Weit hinter den Eddy Merckx, Bernard Hinault oder Mark Cavendish dieser Erde gibt es in der Geschichte der Tour de France mehr als 300 Fahrer, denen nur einmal die Ehre eines Etappensiegs zuteilwurde. Bis zum Tour-Auftakt am 7. Juli zeichnet letour.fr den Weg von zehn Gewinnern nach, deren Siegesliste sich auf einen ruhmreichen Tag beschränkt. Bei der Tour 1947 setzt sich Albert Bourlon auf der ersten Pyrenäen-Etappe ab, die er nach 253 km an der Spitze mit einem Sieg beendet: der längste Ausreißversuch in der „neuzeitlichen“ Geschichte der Tour.
Er startet bereits vor dem Zweiten Weltkrieg bei der Tour de France. Aber bei seiner ersten Teilnahme macht Albert Bourlon 1938 nicht von sich reden. Obwohl er ein starker Rouleur ist und alles gibt, kann er seinen Ruf als miserabler Taktiker, der auf die Rolle des Handlangers abonniert ist, nicht abschütteln. Frisch vom Band im Renault-Werk, wo er sich vor allem durch sein starkes gewerkschaftliches Engagement während der Streiks 1936 auszeichnet, lebt der kommunistische Arbeiter im Peloton der Tour auf, um bald darauf während des Zweiten Weltkriegs Höllenqualen zu erleiden. Er wird verhaftet und landet in einem deutschen Kriegsgefangenenlager. Er unternimmt mehrere Ausbruchsversuche, bevor er sich befreien kann, um zu Fuß die Ukraine, Slowakei und Ungarn zu durchqueren und schließlich in Rumänien Unterschlupf zu finden… Dort gewinnt er 1944 den Klassiker Bukarest – Ploieşti - Bukarest! Für seine Ausreißversuche auf die ganz harte Art wird der Mann aus Berry sogar mit dem Kriegskreuz ausgezeichnet. Dennoch nimmt bei der Tour de France 1947 beim Start in Carcassonne niemand den Straßenfahrer aus dem Team Centre-Sud-Ouest ernst, der sich absetzt, sobald das Hotchkiss-Cabriolet von Jacques Goddet bei Kilometer Null von dannen zieht. Für ihn geht es vor allem darum, sich im gut 50 km entfernten Esperaza die Prämie zu sichern, um seinen Lebensunterhalt aufzubessern. Er hat ganz sicher nicht im Sinn, seinen Alleingang bis Luchon fortzusetzen.

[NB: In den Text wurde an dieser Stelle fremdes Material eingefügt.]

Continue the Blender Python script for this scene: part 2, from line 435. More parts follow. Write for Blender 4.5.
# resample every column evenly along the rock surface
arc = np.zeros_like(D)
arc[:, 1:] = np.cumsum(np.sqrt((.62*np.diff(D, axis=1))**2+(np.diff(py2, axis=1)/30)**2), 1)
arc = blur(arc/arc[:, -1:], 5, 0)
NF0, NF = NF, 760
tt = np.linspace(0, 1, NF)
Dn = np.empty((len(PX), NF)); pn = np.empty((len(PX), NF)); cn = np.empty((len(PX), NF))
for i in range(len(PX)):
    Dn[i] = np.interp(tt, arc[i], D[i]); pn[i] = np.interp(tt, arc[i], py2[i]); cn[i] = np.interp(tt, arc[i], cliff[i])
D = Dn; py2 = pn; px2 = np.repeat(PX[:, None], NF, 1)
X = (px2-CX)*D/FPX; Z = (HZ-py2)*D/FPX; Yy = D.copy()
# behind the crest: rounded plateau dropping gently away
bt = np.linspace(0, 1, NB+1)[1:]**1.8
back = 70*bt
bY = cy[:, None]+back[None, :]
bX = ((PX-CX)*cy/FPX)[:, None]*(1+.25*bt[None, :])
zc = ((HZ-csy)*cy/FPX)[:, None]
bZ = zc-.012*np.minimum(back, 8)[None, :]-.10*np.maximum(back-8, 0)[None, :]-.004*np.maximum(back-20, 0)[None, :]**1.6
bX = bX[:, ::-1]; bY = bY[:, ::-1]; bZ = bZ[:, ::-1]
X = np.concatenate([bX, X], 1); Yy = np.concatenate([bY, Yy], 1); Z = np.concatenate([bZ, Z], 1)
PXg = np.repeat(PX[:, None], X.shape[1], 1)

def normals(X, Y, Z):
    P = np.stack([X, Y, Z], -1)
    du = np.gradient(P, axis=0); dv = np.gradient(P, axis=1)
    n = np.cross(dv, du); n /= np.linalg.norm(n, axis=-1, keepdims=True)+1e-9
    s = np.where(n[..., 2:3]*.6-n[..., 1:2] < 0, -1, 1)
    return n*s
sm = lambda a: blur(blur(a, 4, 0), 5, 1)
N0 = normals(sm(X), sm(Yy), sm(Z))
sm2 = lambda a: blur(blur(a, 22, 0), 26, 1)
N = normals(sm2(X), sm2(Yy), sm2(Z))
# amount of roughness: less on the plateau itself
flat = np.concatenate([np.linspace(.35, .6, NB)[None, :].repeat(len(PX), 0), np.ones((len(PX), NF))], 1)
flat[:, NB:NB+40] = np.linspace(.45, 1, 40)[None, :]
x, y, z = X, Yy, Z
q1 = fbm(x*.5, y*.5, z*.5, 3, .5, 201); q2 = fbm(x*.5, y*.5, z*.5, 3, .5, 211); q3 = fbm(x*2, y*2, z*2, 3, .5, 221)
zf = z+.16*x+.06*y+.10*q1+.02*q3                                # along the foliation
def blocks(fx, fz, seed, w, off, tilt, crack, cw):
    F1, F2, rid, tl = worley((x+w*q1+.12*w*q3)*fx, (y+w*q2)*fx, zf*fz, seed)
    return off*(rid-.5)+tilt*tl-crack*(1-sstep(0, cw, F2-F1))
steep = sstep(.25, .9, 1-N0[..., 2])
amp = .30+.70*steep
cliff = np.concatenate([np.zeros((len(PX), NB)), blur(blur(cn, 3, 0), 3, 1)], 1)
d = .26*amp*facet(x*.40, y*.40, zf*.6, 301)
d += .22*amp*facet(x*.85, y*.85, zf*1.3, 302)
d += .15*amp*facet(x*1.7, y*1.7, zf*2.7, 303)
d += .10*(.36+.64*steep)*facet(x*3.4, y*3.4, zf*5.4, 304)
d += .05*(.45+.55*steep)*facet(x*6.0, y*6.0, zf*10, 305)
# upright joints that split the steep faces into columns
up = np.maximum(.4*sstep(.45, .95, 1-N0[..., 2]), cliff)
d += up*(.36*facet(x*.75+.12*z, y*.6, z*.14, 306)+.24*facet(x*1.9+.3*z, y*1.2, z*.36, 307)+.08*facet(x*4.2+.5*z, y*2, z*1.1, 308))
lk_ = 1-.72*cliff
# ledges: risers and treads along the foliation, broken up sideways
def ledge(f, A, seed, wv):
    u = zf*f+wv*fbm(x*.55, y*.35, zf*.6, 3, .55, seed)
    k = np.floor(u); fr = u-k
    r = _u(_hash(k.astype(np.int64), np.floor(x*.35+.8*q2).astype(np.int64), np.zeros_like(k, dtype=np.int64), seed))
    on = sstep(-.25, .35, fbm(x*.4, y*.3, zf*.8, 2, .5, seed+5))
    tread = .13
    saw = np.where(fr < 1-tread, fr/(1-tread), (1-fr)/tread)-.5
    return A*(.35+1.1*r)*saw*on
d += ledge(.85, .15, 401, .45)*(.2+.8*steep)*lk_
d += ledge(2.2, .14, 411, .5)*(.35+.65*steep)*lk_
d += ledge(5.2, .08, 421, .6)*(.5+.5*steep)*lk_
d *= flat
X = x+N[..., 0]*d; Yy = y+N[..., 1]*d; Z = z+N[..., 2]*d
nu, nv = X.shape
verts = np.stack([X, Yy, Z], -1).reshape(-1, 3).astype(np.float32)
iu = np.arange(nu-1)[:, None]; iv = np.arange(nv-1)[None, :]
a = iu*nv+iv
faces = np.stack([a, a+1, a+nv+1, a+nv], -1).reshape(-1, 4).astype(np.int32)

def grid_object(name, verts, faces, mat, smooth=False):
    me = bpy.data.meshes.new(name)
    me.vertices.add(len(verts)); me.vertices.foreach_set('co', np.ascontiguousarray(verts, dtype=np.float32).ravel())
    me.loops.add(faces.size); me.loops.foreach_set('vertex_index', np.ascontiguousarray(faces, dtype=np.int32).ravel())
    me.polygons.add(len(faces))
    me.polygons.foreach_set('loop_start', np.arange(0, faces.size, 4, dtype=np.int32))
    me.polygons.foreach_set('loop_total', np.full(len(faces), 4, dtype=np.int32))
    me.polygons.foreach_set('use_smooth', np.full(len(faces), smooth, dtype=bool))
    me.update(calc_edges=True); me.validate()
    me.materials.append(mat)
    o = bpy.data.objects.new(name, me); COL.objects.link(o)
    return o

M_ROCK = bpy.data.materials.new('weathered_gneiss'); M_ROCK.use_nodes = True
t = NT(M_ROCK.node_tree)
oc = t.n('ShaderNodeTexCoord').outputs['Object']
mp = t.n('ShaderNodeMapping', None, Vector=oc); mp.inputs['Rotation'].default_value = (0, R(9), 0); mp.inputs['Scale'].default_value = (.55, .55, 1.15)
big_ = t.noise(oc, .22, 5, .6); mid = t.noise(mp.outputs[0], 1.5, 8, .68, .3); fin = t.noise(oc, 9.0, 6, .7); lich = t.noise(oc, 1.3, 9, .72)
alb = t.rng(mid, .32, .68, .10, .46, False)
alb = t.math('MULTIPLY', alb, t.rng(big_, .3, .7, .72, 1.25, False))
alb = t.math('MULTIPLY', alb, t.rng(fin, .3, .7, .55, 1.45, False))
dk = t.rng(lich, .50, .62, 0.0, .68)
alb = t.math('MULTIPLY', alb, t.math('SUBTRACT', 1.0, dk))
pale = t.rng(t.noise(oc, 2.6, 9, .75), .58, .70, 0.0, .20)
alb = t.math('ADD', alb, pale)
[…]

Aber auf halber Strecke hat Bourlon 29 Minuten Vorsprung gegenüber seinen Verfolgern und kann langsam anfangen, an einen Sieg zu glauben. Obwohl man ihn beim besten Willen nicht als Bergfahrer bezeichnen kann, beißt er sich fest und bezwingt zunächst den Portet d’Aspet und dann den Col des Ares. Als er die Alleen von Etigny erreicht, hat er immer noch 16 Minuten Vorsprung. Es bleibt genug Zeit, um sich frisch zu machen, wieder anzuziehen und einen Plausch mit Marcel Cerdan zu halten, bevor er sich die Zielankunft seiner Verfolger anschaut. Am nächsten Tag lobt Jacques Goddet in der Zeitung L’Equipe die Ausdauer von Bourlon: „Die 253 km unserer 14. Etappe waren nicht übermäßig hart, denn sie haben in den Reihen unserer Herren keine Schäden angerichtet, aber es waren trotzdem 253 an der Zahl und die Strecke führte über zahlreiche Hügel und Mittelgebirge. Alle Beobachter hatten vorhergesagt, dass wir unseren guten alten Bourlon früher oder später in einem kleinen Lokal an einem Fluss mit Forellen antreffen würden, die Beine unter dem Tisch ausgestreckt, weil ihm vor der Herkulesaufgabe graut. Von wegen! Bourlon gehört zu der inzwischen immer selteneren Gattung, für die gilt: „Erst die Arbeit, dann das Vergnügen.“
Die einsame Glanzleistung von Bourlon, die quasi nicht mehr übertroffen werden kann, seit die Länge der Etappen auf eine vernünftigere Distanz beschränkt wurde, wird oft als Rekord bezeichnet. Das trifft zu, wenn man nur die Tour-Ausgaben der Nachkriegszeit betrachtet. Es ist jedoch überliefert, dass René Pottier 325 km allein an der Spitze zurücklegte, bevor er bei der Tour 1906 die Etappe von Grenoble nach Nizza gewann. Die Gesamtwertung wurde damals jedoch nach Punkten berechnet und die im Ziel gemessenen Zeitabstände wurden nicht berücksichtigt!